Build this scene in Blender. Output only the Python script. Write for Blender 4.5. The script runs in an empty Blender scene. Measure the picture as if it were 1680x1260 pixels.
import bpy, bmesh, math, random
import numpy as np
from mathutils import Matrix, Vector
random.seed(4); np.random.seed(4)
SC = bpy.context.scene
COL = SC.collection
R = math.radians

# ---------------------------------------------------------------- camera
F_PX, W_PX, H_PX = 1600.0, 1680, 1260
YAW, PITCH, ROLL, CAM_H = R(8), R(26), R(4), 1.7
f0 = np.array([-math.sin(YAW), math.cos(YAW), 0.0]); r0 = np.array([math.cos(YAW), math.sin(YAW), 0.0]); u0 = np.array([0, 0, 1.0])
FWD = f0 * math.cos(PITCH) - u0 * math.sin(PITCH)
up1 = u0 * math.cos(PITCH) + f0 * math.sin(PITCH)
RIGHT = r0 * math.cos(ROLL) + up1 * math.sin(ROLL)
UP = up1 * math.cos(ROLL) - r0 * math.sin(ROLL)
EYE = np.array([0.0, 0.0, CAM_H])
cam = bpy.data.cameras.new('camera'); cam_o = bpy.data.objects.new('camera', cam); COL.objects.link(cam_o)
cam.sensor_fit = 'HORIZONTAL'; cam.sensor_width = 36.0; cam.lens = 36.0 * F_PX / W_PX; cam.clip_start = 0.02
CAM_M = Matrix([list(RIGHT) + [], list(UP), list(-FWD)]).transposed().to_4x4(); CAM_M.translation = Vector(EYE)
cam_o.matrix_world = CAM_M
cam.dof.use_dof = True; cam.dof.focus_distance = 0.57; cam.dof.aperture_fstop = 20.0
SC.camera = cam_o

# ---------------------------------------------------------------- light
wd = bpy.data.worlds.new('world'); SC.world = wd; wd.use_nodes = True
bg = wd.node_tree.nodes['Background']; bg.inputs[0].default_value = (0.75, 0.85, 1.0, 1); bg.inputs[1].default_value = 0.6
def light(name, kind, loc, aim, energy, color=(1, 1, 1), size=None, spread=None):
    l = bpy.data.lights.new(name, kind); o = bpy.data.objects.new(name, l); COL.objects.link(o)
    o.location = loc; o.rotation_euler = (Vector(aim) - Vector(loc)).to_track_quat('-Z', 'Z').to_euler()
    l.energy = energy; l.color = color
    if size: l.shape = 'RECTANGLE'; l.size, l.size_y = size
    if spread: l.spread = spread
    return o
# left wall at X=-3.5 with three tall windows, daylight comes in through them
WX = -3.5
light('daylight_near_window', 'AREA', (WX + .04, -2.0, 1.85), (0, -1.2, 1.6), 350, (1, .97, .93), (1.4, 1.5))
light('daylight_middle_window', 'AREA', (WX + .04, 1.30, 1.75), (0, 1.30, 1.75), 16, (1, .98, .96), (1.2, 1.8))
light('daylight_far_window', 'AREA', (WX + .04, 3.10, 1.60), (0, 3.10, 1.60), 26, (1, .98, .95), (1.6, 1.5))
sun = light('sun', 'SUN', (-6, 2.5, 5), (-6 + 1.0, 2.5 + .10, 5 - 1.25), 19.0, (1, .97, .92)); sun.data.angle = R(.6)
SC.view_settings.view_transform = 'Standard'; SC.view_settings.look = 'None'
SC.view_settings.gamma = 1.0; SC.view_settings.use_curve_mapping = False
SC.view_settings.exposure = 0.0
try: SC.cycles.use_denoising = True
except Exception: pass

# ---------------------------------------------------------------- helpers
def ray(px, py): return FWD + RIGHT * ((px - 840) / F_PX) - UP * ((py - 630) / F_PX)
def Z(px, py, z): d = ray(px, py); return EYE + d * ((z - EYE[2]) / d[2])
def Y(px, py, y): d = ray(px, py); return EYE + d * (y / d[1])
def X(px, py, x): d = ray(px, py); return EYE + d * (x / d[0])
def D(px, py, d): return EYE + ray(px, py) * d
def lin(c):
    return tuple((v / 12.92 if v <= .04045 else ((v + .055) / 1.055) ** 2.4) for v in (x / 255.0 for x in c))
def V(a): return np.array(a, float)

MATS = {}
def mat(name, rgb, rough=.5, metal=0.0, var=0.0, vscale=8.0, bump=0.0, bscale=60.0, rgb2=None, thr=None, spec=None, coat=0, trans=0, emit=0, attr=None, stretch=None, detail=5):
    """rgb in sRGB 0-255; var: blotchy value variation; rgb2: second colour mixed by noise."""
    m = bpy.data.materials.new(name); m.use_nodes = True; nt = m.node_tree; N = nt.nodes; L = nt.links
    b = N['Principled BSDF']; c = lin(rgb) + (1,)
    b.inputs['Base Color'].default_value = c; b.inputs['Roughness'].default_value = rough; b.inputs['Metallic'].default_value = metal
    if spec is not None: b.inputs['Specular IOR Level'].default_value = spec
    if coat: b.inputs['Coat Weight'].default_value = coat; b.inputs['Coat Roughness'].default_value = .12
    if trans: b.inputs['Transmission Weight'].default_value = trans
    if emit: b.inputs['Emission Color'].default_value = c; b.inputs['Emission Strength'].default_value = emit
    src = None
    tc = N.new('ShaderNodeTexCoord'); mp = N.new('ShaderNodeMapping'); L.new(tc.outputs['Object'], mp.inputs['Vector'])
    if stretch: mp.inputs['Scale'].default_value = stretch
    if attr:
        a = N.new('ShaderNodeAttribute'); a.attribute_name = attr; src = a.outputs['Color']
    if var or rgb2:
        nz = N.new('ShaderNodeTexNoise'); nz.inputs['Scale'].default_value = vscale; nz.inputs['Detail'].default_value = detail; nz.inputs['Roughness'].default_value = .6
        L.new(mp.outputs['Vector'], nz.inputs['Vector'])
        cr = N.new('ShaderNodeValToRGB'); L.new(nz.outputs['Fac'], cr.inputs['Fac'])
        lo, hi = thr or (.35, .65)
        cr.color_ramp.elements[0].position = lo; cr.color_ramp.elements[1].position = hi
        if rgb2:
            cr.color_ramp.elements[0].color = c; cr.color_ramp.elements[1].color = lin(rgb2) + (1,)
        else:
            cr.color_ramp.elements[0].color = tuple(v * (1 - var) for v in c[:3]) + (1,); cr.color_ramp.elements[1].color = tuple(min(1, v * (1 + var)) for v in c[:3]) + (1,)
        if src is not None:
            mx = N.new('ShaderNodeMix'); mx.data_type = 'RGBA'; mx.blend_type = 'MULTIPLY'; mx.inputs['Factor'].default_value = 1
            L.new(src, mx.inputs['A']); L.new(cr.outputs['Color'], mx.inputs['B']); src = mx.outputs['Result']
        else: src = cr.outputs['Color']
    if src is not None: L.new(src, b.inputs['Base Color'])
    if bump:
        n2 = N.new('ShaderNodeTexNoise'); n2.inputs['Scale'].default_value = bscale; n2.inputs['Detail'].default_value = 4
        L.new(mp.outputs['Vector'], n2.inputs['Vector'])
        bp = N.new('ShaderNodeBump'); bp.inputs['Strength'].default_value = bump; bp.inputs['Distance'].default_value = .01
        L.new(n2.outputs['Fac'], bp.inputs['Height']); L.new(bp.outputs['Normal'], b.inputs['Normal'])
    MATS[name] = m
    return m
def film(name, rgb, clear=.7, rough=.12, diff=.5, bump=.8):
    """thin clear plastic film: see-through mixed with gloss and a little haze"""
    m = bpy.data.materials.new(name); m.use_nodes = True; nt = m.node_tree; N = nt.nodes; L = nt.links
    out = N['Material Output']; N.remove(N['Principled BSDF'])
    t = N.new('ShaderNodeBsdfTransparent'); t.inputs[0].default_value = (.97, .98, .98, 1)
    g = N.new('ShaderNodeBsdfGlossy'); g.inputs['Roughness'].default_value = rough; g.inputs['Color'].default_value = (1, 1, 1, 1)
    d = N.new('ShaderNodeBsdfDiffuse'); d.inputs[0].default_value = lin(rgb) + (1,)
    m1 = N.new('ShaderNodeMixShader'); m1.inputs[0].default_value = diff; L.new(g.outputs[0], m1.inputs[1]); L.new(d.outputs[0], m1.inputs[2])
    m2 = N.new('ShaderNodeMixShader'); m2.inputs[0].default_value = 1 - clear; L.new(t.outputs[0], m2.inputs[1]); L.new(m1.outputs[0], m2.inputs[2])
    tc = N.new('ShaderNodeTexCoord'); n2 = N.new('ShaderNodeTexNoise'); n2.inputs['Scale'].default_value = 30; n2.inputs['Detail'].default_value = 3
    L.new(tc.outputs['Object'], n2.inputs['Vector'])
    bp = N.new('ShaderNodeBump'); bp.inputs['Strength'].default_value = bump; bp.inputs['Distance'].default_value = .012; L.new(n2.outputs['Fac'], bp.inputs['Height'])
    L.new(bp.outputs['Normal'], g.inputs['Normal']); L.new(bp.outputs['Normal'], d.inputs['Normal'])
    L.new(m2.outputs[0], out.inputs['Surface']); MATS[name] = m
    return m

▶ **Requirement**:
Return all the lines that contain the string "scene".

▶ **Response**:
Build this scene in Blender. Output only the Python script. Write for Blender 4.5. The script runs in an empty Blender scene. Measure the picture as if it were 1680x1260 pixels.
SC = bpy.context.scene